Tuesday, November 3, 2009

Halloween


Long ago in Ireland, people believed that this time was the beginning of the New Year: entering into the dark days of winter. Day began when the sun went down. I've always been a night person and love that time of day when the darkness comes.

For the fourth successive year, as the sun went down on Halloween, my daughter and I went to our community garden to join in our annual ritual. We do a little bit of trick-or-treating, but the real highlight is when we are gathered around the fire with our neighbours and friends and marshmallows are toasted. Everyone brings some food to share, and some bring a song (or a few of them).

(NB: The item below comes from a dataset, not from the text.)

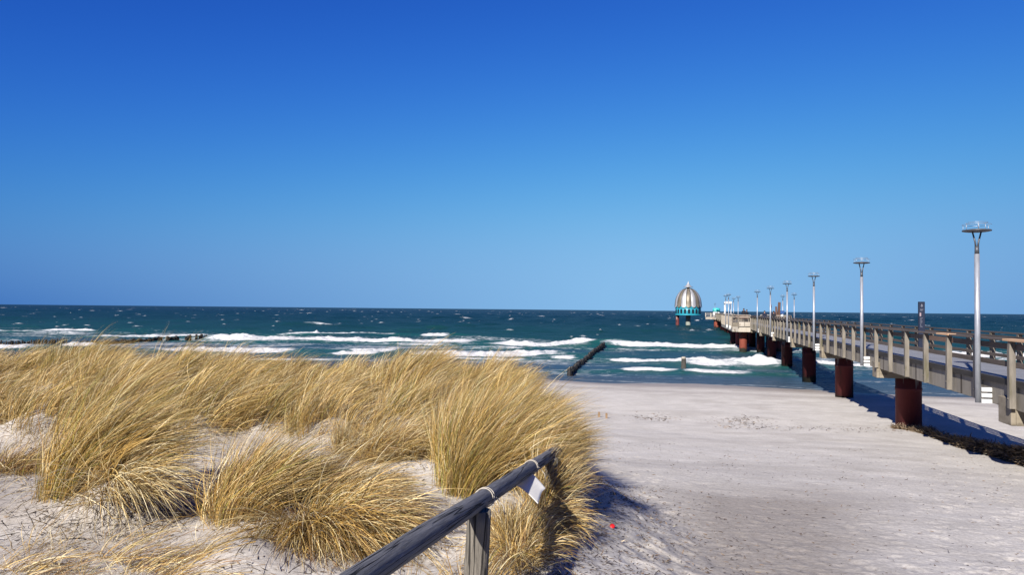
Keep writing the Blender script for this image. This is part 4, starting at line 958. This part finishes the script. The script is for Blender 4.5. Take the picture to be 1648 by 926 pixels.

We brought Welsh cheese that we were given the previous night at a midtown gathering of Celtic musicians, singer and poets. There I sang A Bhean Úd Thíos, a song of a woman captured by the fairies. She is nursing a fairy child and trying through the lyrics to send a message to her husband, giving him instructions as to how he might save her. I finished up with the Scots Craobh nan Ubhal and A Mhisg a Chur an Nollaig Oirnn. After each had represented their nation in song or poem, the Bretons got some tunes going and most of the room took to the floor, joining hands or little fingers, in dances that brought me back to the Fest Noz of Brittany in the late 1980s. My daughter was thrilled, and it reminded me of nights as a child when we would be on holiday in Donegal, or later in the Connemara Gaeltacht, when I took part in céilís and carried away a priceless feeling in my heart.